Friday, August 1, 2014

Salome: Da Voodoo Princess of Nawlins

Post Contributed by Gabrielle Weinstein

Salome: Da Voodoo Princess of Nawlins
Written and Directed by Rajendra Ramoon Maharaj

Produced by Rebel Theater

Nominations: David Norwood & Rajendra Ramoon Maharaj are nominated for Outstanding Choreography/Movement

                            photos by Adam Mace 

About the Production

An adaptation of Oscar Wilde's Salome, Salome: Da Voodoo Princess of Nawlins is set in New Orleans, Louisiana in Holt Cemetery at the height of Hurricane Katrina. The character of Noah is on the verge of dying as the levees are about to break. The evil soul-collecting Papa Ga makes him a deal. If Noah can hear Papa Ga's tale of Salome and not fall in love with the title character he lives. But if he does fall for her as many men have before, Papa Ga takes gets his soul.

This week I interviewed producer Adam Mace and one half of the choreography team, David Norwood, about their experiences working on the production: Salome: Da Voodoo Princess of Nawlins.


What attracted you to working on this project?

Adam: It is an incredibly innovative and moving piece. It takes a play written over a century ago and gives it new life.        

David: This show at its core, is the kind of work that I am attracted to. I love work that says something about the world we live in, but I also love bold reinterpretations of classic works of the theatre and Salome allowed me to work on a piece that encompassed all of the things, but also give a voice to disenfranchised people who otherwise might not have their stories told.

What was your favorite part of working on this production?

Adam: Seeing century old characters be recreated as new characters with new stories.

David: I loved teaching the actors where all of the movement was coming from that we're performing. The show incorporates so many different techniques and styles including Ballet, Modern, Jazz, West African, Haitian and Hip Hop. So when I set the opening which included a "ring shout", I got the opportunity to explain the history behind the movement to the cast and it's importance to that particular moment in the play.       

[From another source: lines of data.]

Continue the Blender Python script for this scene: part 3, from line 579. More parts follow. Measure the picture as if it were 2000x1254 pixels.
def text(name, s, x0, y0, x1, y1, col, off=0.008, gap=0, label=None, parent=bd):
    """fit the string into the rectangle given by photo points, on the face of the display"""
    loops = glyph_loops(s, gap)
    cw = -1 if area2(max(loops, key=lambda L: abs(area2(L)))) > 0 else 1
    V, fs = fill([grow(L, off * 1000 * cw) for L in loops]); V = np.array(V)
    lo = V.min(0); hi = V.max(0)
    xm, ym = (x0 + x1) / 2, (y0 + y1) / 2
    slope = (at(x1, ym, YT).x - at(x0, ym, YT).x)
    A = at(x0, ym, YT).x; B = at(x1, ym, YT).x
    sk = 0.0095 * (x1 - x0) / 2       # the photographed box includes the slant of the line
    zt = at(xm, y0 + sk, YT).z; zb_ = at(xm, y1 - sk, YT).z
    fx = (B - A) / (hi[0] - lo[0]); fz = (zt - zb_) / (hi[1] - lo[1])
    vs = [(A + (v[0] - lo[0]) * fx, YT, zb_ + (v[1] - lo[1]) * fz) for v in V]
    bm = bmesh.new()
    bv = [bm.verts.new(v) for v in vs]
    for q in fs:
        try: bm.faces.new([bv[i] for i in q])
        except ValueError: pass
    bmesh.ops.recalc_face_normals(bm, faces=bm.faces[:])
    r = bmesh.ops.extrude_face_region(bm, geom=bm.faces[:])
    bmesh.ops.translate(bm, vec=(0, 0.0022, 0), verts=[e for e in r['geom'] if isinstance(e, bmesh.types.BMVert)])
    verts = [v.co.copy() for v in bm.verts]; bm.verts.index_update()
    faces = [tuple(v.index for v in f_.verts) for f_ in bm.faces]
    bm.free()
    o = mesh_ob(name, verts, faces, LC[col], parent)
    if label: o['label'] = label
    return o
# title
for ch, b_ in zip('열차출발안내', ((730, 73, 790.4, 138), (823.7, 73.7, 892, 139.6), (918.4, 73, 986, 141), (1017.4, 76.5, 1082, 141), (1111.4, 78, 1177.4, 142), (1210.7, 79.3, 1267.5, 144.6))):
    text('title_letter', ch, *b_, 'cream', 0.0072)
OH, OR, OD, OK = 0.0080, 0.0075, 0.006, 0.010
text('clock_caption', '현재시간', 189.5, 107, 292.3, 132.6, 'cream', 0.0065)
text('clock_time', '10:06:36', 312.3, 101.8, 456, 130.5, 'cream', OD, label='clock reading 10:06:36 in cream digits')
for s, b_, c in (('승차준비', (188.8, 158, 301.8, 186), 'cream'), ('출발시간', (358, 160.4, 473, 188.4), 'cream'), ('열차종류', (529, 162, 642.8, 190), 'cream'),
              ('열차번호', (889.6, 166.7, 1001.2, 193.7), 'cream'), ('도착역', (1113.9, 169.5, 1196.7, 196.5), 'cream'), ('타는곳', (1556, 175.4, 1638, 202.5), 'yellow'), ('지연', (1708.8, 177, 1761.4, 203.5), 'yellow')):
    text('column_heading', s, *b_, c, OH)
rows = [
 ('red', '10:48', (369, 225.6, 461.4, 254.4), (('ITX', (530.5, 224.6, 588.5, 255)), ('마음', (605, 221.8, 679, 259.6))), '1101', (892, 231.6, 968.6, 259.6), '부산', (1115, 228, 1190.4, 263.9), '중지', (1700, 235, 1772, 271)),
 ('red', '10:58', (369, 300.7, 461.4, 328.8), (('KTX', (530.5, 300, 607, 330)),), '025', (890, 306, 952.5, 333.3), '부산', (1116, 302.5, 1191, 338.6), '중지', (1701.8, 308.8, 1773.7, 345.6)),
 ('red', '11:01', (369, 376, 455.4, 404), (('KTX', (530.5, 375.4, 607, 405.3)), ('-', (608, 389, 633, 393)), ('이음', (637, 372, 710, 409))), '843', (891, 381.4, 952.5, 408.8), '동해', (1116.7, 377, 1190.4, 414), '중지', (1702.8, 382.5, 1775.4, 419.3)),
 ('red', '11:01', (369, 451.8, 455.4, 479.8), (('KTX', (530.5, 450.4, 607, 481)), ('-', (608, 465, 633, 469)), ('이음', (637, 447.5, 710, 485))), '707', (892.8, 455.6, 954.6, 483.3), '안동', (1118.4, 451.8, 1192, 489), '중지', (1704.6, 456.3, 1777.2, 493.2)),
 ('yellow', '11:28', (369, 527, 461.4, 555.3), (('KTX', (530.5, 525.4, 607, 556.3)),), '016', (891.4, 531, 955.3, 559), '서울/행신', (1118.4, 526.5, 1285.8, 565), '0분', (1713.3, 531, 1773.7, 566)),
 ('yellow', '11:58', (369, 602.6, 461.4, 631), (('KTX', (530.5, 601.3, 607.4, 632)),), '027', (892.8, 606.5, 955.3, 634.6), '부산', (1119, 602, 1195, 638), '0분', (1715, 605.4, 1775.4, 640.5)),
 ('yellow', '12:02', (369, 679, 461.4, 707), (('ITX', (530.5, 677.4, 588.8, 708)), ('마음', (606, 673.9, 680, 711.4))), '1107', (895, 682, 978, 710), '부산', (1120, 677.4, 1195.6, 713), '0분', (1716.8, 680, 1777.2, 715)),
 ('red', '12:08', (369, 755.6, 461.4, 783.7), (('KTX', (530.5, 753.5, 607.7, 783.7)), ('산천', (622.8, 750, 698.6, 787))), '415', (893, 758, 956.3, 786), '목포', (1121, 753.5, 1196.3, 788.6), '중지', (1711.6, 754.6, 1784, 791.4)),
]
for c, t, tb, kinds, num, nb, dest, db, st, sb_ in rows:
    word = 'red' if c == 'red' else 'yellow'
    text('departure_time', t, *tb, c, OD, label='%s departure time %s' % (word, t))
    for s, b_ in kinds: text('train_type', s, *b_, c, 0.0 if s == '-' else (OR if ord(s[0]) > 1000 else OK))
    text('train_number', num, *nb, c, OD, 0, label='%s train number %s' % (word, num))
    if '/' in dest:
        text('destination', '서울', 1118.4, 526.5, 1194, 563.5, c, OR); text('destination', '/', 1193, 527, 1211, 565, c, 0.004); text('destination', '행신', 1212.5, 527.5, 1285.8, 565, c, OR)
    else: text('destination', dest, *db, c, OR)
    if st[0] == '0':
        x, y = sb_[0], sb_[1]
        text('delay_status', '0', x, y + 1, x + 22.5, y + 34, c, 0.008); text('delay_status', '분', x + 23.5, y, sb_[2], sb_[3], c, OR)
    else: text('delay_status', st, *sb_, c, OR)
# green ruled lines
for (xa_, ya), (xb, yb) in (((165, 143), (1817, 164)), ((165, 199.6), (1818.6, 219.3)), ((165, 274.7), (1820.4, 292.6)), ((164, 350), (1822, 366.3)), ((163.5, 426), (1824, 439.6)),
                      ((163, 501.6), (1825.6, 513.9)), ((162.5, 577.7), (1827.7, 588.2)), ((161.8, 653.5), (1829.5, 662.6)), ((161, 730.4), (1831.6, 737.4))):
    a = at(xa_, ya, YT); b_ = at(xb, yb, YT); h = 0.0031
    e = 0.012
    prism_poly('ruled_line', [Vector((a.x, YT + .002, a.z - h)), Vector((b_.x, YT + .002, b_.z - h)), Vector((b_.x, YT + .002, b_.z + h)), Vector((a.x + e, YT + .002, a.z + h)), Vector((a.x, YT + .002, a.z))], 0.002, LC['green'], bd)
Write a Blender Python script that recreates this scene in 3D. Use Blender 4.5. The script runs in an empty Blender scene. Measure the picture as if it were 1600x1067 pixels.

What was the most challenging part of working on this production?

Adam: Dealing with difficult subject matter is always hard. Our show dealt with sexual abuse and racism.

David: The most challenging part of the production was definitely creating Salome's dance of the seven veils towards the end of the play. It essentially was the 11 o'clock number and our leading lady who played Salome was a natural mover, but not a technically trained dancer, so it was a constant learning process as I would give her choreography and then like an artist creating a painting, I had to constantly go to my palette and find the right colors for her that not only progressed the storyline, but made her look beautiful as well.

What do you want the audience to come away with after watching your production?

Adam: Knowledge and understanding. There are reasons people become who they are. It's important that we understand we cannot judge until we know the whole story.